Apatow continued, “They’re going to do it, then you’ll get fewer new shows. They realize, Oh wait, Netflix can just buy shows from HBO, and I would assume they’re cheaper than making new ones. Then at some point, Netflix will sell its shows to HBO, and it’ll just be passing around all the episodes of ‘Ballers’ for the rest of our lives.”

Apatow spoke out about the state of the filmmaking industry, particularly within the TV landscape.

“There are these corporate behemoths and people from the tech world taking over creativity. And for some of them — not all of them — their intentions are just eyeball time online,” the “This Is 40” writer/director said. “I don’t know if they’re obsessed with quality filmmaking in the way other owners of these entities have been in the past. That’s why they started calling it ‘content.’ All of a sudden, they diminished it as much as it possibly could be. I don’t think it would be that weird if you read something in the paper that Pornhub bought Paramount+.”

The “Superbad” director isn’t just concerned about the lack of new shows on streaming platforms but also about the lesser number of comedies in theaters.

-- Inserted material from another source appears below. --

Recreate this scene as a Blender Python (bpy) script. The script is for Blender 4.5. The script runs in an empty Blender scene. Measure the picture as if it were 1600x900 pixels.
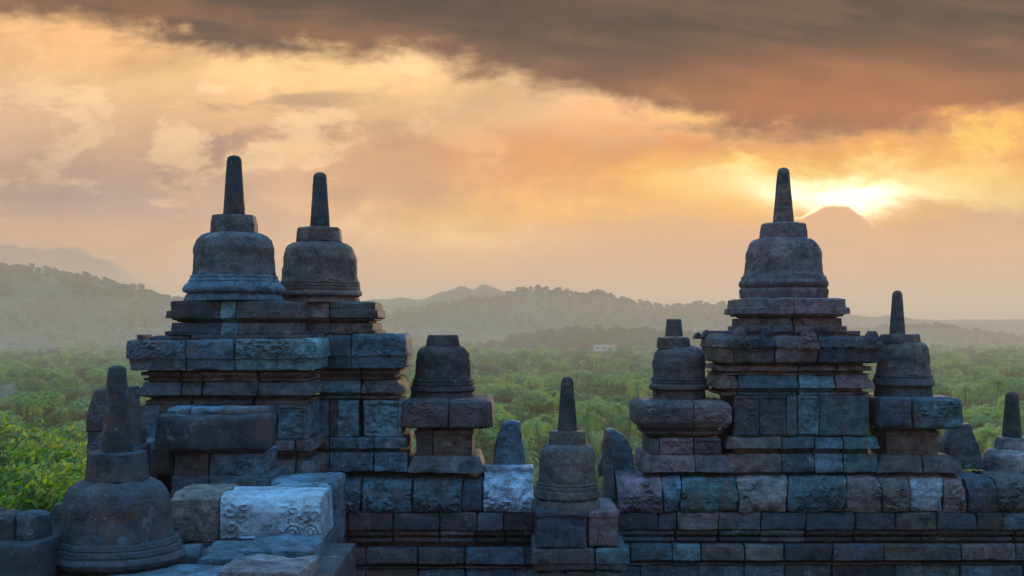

According to Apatow, it took a drama like “Oppenheimer” to prove that audiences do “want smart movies,” and hopefully, that corporate realization can affect other film genres as well.

“The industry does follow the leader,” Apatow said. “That’s why in the [DGA Awards] monologue I had a joke about all the different toy movies that will come out next, like ‘Rock ’Em Sock ’Em Robots’ by Lars von Trier. But for comedy, it just requires another hit or two. If a movie like ‘The Hangover’ came out and it was a big hit, suddenly everyone would want five more of those.”

Apatow pointed to the power of franchises, saying, “Here’s the thing that most people don’t understand because they’re not in any of those executive suites: There’s a hit and then they just go, ‘Oh, people like that. Make more like that.’ The thinking is not deeper than that. They will just chase anything that does well, because people generally are averse to risk taking.”

Apatow noted that Universal, specifically head of film Donna Langley, is aware that taking risks is key to the box office, especially as exemplified with Christopher Nolan’s Best Picture Oscar-winning blockbuster “Oppenheimer.”

“The people have to take big risks, and then you realize, No, people want to be challenged. They want smart movies. They want original cinematic experiences. You do need a comedy equivalent of that,” Apatow said. “You need people to say, ‘This is a need that is not satisfied just by sitting home alone, watching a streamer comedy.’ There’s a place for that, surely, but what’s more fun than being in the theater, watching one of the great comedies?”